Camaxilo AM 42, leste de Angola, era uma noite daquelas quentes como tantas outros que se faziam sentir no Camaxilo. Como habitualmente, quase todas as 6ªs Feiras, íamos até ao aquartelamento do Exército que ficava perto da Sanzala que dava nome ao AM, para ver algum filme que por lá projectavam.
Do nosso Aeródromo até ao quartel do exército distavam cerca de 4 a 5 km, por caminho arenoso que serpenteava entre uma mata homogénea de árvores de médio porte e mata densa.

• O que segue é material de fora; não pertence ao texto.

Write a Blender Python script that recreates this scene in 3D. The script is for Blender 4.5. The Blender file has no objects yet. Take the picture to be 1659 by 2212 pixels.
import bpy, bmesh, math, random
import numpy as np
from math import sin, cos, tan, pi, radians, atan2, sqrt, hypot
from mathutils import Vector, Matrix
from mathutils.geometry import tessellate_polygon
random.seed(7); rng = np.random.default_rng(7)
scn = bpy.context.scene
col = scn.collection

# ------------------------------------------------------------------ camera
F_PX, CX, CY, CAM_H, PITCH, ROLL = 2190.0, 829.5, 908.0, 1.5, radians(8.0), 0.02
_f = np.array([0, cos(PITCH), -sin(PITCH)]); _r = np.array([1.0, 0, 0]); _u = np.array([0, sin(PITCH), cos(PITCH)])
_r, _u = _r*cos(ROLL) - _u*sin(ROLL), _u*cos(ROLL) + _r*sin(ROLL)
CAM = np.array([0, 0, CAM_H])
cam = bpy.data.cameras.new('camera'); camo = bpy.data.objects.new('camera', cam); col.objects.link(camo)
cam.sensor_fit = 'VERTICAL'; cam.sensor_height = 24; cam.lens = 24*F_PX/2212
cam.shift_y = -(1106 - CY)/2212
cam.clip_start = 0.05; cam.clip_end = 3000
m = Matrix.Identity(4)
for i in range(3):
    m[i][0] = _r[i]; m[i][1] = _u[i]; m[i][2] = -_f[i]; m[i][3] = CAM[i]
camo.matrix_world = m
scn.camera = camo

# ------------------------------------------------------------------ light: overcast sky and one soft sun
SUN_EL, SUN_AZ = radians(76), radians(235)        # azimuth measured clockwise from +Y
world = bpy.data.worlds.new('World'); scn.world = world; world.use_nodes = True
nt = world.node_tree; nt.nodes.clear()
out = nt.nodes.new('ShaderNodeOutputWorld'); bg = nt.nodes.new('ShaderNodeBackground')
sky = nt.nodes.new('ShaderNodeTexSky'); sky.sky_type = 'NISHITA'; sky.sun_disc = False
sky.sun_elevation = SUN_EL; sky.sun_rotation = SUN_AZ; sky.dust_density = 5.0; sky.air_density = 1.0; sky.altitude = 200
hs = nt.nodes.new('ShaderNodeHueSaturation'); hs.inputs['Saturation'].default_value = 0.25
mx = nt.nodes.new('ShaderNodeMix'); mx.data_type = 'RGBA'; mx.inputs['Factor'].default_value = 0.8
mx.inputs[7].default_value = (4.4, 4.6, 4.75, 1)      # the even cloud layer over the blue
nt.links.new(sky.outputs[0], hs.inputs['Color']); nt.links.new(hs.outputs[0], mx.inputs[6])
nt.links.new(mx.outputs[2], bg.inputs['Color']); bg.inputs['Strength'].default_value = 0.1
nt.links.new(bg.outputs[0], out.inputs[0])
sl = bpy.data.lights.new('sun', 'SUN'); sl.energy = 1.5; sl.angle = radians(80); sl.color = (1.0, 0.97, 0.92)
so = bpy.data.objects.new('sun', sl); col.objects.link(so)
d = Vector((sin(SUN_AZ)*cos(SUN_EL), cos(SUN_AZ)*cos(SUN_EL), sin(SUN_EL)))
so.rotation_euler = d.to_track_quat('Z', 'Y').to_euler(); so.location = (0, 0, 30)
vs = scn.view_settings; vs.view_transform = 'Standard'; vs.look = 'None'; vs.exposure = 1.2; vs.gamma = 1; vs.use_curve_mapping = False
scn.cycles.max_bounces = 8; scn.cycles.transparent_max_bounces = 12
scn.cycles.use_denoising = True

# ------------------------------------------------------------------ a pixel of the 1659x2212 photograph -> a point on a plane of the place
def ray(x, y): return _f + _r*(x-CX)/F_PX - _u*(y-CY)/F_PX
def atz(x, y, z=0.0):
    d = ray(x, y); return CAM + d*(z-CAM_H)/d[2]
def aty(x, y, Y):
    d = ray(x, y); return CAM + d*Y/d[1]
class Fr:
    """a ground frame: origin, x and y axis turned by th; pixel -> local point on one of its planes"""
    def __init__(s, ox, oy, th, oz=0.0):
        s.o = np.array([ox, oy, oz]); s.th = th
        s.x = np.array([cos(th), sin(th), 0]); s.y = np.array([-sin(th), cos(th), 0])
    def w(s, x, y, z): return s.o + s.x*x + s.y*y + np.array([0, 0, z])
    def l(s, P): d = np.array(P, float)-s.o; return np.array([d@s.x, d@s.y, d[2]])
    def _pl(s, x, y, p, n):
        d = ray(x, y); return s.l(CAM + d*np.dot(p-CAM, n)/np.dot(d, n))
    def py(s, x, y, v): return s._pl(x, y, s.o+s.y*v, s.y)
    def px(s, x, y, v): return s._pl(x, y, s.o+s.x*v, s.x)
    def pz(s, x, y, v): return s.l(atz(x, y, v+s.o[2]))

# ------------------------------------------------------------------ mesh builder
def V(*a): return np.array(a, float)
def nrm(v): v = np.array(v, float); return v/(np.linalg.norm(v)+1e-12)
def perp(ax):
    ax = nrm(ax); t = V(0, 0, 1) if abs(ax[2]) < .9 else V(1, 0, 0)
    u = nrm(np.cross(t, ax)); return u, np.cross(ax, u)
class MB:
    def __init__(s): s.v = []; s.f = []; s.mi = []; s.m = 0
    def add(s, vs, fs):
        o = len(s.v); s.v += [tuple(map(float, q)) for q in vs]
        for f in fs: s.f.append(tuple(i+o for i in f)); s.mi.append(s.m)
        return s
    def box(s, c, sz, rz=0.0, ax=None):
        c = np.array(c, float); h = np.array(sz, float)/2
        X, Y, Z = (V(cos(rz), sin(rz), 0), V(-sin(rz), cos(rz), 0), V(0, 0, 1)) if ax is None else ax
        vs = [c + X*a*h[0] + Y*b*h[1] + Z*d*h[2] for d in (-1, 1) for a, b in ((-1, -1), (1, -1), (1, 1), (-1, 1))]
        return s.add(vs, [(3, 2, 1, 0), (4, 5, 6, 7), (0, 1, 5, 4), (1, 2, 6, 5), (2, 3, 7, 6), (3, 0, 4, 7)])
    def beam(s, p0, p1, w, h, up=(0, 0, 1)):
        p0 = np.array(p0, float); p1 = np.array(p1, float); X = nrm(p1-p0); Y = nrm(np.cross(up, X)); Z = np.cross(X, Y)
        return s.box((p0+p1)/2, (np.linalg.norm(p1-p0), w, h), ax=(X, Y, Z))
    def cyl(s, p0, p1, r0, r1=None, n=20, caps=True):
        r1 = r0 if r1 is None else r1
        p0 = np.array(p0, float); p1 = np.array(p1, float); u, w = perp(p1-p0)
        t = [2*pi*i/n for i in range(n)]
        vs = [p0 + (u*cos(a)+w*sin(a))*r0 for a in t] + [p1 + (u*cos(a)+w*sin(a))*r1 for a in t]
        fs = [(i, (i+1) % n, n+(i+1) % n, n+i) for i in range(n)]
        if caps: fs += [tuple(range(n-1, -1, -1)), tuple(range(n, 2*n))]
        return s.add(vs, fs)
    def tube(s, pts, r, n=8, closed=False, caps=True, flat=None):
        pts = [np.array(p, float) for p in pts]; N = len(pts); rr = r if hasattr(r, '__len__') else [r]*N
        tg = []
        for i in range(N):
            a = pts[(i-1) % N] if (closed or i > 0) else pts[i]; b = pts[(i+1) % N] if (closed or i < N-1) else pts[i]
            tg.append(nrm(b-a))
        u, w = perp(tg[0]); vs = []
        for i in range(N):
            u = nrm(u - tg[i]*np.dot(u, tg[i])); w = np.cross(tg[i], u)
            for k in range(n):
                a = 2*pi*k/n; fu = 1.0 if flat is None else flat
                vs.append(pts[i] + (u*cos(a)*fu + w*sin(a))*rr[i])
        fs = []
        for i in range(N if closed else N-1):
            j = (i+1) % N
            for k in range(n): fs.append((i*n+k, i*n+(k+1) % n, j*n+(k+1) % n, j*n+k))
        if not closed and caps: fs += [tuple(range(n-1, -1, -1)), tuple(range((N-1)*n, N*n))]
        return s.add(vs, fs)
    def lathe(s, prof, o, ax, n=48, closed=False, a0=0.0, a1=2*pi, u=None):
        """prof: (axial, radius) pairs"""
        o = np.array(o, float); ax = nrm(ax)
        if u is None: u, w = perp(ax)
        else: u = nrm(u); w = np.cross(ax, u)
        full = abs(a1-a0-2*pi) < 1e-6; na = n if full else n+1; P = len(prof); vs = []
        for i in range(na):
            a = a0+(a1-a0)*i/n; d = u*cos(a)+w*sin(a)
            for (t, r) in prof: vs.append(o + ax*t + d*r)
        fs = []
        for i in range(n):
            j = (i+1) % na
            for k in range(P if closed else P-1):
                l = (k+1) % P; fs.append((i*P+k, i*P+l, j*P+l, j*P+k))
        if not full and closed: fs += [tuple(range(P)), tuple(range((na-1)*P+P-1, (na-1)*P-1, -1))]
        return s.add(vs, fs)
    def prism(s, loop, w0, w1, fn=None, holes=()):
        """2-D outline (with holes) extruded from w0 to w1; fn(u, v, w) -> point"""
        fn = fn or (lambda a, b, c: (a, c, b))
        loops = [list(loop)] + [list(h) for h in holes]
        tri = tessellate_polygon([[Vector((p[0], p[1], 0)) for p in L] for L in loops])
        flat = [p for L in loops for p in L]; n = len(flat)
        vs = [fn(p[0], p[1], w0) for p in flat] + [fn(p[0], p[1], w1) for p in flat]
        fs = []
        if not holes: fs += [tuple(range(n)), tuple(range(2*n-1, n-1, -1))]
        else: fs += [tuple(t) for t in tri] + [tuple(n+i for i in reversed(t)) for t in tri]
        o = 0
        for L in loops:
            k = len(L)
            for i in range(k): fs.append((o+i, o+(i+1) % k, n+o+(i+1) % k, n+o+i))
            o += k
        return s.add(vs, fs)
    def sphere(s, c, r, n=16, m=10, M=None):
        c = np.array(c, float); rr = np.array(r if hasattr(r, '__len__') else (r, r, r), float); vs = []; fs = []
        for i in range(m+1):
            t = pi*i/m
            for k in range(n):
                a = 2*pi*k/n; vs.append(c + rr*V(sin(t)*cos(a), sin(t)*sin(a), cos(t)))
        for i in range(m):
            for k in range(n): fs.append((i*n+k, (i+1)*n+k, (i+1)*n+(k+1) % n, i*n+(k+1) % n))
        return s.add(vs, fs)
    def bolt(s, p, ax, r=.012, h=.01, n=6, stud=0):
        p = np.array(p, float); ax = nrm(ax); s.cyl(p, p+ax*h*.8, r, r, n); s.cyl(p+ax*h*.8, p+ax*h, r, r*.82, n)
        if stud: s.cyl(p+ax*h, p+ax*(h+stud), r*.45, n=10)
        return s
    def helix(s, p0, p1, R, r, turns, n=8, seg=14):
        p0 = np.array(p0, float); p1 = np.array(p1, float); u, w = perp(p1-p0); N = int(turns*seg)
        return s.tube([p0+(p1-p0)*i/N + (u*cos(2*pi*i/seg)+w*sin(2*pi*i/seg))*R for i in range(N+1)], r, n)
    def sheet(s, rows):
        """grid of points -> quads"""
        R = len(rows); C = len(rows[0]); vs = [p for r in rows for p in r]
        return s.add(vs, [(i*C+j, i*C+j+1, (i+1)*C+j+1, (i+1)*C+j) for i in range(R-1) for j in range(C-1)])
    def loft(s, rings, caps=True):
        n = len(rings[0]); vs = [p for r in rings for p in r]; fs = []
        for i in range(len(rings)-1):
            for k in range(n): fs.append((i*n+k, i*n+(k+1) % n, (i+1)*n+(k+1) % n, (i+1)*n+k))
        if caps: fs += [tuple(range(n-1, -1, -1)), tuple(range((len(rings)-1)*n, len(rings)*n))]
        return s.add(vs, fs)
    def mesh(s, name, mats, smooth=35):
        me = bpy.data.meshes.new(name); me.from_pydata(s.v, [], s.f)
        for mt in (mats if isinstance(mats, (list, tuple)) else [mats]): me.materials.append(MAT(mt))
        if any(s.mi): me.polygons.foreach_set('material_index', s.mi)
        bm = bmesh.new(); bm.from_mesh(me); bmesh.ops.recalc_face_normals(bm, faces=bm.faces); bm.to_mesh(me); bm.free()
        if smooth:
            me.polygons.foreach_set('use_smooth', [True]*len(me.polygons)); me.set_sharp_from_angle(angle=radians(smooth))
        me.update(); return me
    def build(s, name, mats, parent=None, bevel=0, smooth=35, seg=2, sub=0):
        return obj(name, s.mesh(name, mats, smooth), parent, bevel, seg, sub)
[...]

Nessa 6ª. Feira, terminado o filme, ocupamos os lugares no nosso velhinho Hunimog que o Pato (soldado SG) tão bem conhecia e fizemos o regresso ao Aeródromo. Chegámos por voltas das 00h30. Tínhamos praticamente acabado de nos deitar, com as nossas G3 penduradas nos beliches que cada um ocupava, quando fomos quase que de imediato surpreendidos por um matraquear intenso de tiros, saídos da mata que demarcava o Aeródromo. As chamas que envolviam cada projéctil, ao ser disparado, indiciavam que estávamos completamente cercados.
Por cálculo seriam cerca de duas dezenas de elementos aqueles que abriam fogo sobre as instalações do Aeródromo. Ficámos desnorteados obviamente, mas isso não nos tirou o discernimento suficiente ainda, para sairmos da camarata e ocupar-mos posições nas instalações do AM. Alguns ocuparam a torre que fica contígua ás camaratas e outros assim como eu, ocuparam o edifício de rádio transmissões onde tinha-mos aquelas “guaritas internas“ que nos permitiam abrir fogo sem nos expor-mos demasiado. Esta situação durou cerca de 30 minutos, 30 longos minutos.
Entretanto e assim como tudo começara, num ápice, tudo acabara. O silêncio fez-se sentir e percebemos que aqueles que nos haviam atacado haviam desaparecido como que por magia, o que até nem era difícil devido à enorme mata que envolvia o Aeródromo e à escuridão que era bem densa nessa noite. Entretanto, havia sido solicitado auxilio a Henrique de Carvalho, contando que estávamos debaixo de fogo e de lá disseram que de imediato ia partir um avião com pessoal para nos apoiar. Ouvi pessoalmente a transmissão pois estava no Posto de Rádio na altura. Também conseguimos contactar com o aquartelamento do Exército que ficava mais perto de nós, mas foi-nos dito que seria demasiado arriscado intervirem e depois porque necessitariam de ordens que nunca chegariam.
Era assim uma espécie de salve-se quem puder e nessa não me meto. A noite foi passando e o silêncio continuava. Ninguém dormiu nessa noite e de manhã cada um ostentava bem os indícios daquela directa.
Mas nós perguntávamos, e o avião que vinha de Henrique de Carvalho, onde está ? Não tinha vindo durante a noite mas depois e pela transmissão de bordo entre o Posto de Rádio e a aeronave ficamos a saber que haviam partido de Henrique de Carvalho por volta das 08h00 (só ?) da manhã . Era demasiado arriscado voar de noite foi o que nos disse o Sargento Serras (MMA), dado que os nossos aviões não estavam preparados para o fazer. Pois e se com muitos mas à mistura, se tudo tivesse sido diferente então teríamos sucumbido ali e seríamos mais uns quantos números a acrescentar à lista de baixas da 2ª. RA. Claro que ficámos a saber que apenas podíamos contar connosco. Depois claro e bem à portuguesa, fizeram-se valas de protecção em torno de todos os edifícios do AM, criou-se uma zona neutra de separação entre duas vedações com algumas minas implantadas e edificou-se 4 casas mato munidas de potentes holofotes e camarata na sua base. Um verdadeiro mini-forte.
Ainda e numa reunião nessa mesma manhã, como todo o pessoal ali em serviço no AM foi-nos pedido algum silêncio sobre o caso. Claro que e apesar do segredo solicitado, ainda um número significativo de militares vieram a saber deste acontecimento, mas muitos outros nunca chegaram a ter conhecimento do mesmo.
É pois para esses que aqui relato em traços sucintos o que aconteceu naquele noite de Verão no Camaxilo. Para aqueles que de alguma forma estão ligados a este acontecimento, sentirão que o coração se enternece ao recordar aqui e agora aquela noite, já tão distante.